JOB
Copy out each line in the material below that has the word "scene".

COLLECTED DATA
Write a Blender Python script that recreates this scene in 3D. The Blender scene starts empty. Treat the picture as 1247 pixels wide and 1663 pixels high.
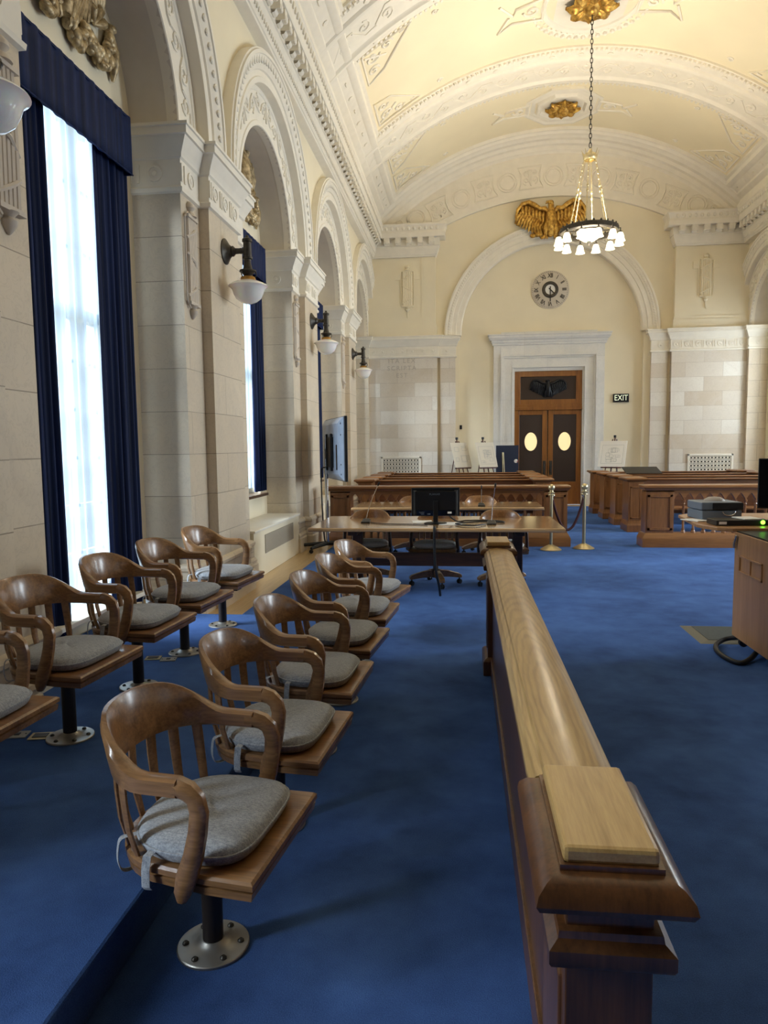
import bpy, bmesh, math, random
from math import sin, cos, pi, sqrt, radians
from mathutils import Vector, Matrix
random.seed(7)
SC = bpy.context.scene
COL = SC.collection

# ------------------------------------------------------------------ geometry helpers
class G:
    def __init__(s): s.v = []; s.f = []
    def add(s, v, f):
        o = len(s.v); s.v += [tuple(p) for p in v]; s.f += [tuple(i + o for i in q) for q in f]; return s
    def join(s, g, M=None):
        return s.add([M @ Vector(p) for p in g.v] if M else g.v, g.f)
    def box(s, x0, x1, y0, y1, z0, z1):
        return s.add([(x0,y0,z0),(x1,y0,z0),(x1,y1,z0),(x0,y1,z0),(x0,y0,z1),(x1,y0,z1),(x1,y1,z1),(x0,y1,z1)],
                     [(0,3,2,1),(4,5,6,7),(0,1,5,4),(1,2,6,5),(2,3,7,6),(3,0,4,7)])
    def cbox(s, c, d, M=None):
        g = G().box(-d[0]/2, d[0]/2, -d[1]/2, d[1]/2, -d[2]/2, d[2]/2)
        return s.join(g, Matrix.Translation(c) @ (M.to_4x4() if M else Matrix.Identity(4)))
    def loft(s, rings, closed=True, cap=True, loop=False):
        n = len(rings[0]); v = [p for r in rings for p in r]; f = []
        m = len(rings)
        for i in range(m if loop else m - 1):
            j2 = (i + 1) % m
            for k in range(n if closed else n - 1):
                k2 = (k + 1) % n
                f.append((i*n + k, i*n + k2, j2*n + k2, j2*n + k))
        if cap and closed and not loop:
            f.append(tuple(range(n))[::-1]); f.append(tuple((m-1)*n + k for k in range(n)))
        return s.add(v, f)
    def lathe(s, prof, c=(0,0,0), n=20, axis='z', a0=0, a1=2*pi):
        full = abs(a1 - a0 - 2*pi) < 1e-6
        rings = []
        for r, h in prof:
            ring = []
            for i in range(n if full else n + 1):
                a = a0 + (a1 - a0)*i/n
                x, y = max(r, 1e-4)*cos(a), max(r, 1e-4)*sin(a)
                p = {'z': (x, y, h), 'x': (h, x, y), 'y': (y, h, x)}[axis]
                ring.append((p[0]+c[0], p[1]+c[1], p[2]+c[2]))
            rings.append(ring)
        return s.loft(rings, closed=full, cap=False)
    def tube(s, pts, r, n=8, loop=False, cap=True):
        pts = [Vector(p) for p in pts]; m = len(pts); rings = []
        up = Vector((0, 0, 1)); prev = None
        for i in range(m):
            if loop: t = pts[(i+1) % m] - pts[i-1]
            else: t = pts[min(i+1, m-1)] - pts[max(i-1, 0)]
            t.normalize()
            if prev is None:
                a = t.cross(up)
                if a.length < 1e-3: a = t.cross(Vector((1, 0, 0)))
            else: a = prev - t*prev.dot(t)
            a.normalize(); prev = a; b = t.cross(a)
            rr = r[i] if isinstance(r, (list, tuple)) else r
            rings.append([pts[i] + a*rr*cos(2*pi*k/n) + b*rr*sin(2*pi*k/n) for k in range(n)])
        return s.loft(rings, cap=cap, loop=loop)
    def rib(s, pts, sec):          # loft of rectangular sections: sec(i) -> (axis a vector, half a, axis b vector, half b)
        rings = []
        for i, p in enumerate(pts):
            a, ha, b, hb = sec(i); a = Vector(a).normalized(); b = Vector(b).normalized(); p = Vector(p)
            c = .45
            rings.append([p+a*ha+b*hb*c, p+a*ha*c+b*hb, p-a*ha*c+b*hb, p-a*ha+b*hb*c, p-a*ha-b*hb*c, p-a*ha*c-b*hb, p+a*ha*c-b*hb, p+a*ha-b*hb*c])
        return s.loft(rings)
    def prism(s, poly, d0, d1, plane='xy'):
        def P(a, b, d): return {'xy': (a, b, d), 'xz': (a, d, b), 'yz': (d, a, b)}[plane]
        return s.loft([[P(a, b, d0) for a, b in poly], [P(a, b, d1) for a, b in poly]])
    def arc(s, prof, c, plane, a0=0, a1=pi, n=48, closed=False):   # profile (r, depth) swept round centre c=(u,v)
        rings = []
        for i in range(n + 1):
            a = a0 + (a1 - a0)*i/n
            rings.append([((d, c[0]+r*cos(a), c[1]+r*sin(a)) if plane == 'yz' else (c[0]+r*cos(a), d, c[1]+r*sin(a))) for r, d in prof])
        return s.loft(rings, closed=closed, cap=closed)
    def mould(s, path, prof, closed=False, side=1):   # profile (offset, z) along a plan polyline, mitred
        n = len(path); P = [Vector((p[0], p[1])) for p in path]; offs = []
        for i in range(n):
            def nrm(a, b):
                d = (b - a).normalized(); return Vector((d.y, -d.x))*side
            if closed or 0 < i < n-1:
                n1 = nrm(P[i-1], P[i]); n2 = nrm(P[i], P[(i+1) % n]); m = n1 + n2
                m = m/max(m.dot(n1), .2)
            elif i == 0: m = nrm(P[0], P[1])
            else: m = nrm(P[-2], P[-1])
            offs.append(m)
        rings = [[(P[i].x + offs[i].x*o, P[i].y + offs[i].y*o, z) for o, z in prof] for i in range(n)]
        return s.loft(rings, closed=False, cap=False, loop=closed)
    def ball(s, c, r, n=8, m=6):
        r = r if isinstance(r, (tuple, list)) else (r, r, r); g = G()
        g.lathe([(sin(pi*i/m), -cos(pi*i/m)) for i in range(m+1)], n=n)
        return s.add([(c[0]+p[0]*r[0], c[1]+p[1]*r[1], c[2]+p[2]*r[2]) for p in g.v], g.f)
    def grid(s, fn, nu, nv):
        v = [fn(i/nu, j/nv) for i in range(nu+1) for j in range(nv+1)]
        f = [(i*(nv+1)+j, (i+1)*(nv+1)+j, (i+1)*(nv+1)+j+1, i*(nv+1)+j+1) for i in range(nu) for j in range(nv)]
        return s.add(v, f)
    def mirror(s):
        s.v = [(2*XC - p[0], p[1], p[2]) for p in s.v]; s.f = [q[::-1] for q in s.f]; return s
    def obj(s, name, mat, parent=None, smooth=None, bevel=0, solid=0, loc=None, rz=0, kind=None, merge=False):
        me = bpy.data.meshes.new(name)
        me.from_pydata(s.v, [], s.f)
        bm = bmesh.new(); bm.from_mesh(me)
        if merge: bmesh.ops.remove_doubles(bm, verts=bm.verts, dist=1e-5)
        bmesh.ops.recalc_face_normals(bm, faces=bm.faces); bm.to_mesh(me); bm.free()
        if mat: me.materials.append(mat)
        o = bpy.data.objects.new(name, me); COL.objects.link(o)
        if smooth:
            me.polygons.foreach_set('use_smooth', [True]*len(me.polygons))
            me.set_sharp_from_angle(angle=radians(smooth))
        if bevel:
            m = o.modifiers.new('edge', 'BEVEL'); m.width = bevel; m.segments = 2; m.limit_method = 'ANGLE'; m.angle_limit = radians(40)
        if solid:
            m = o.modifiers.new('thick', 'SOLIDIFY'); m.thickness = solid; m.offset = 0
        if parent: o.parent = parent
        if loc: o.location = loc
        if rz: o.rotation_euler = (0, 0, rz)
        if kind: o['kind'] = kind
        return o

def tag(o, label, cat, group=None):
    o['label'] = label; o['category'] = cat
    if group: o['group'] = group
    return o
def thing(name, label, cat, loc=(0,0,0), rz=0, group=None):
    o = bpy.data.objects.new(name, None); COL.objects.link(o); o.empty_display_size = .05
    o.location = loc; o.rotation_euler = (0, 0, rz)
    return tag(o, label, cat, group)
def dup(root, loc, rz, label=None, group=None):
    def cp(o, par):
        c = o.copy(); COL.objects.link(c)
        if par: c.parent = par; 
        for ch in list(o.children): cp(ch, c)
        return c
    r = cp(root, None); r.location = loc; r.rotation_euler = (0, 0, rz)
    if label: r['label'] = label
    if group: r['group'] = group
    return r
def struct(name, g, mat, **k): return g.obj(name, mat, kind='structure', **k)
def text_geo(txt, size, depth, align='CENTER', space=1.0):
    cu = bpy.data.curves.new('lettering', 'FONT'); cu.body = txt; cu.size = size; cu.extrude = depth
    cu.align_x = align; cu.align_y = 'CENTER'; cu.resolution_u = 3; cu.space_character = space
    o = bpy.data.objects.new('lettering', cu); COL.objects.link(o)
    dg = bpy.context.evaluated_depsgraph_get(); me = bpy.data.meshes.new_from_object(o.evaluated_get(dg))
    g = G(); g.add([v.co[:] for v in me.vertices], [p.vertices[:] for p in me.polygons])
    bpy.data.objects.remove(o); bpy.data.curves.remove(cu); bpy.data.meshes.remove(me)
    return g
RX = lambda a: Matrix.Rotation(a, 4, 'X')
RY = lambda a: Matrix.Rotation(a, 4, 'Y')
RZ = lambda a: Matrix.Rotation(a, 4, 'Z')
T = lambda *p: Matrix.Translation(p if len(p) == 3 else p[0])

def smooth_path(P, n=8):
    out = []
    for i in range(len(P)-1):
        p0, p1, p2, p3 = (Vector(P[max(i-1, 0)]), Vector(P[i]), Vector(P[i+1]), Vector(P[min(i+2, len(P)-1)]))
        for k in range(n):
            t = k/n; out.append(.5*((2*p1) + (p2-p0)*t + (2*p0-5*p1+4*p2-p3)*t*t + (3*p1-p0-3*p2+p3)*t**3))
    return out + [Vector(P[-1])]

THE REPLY
Write a Blender Python script that recreates this scene in 3D. The Blender scene starts empty. Treat the picture as 1247 pixels wide and 1663 pixels high.
SC = bpy.context.scene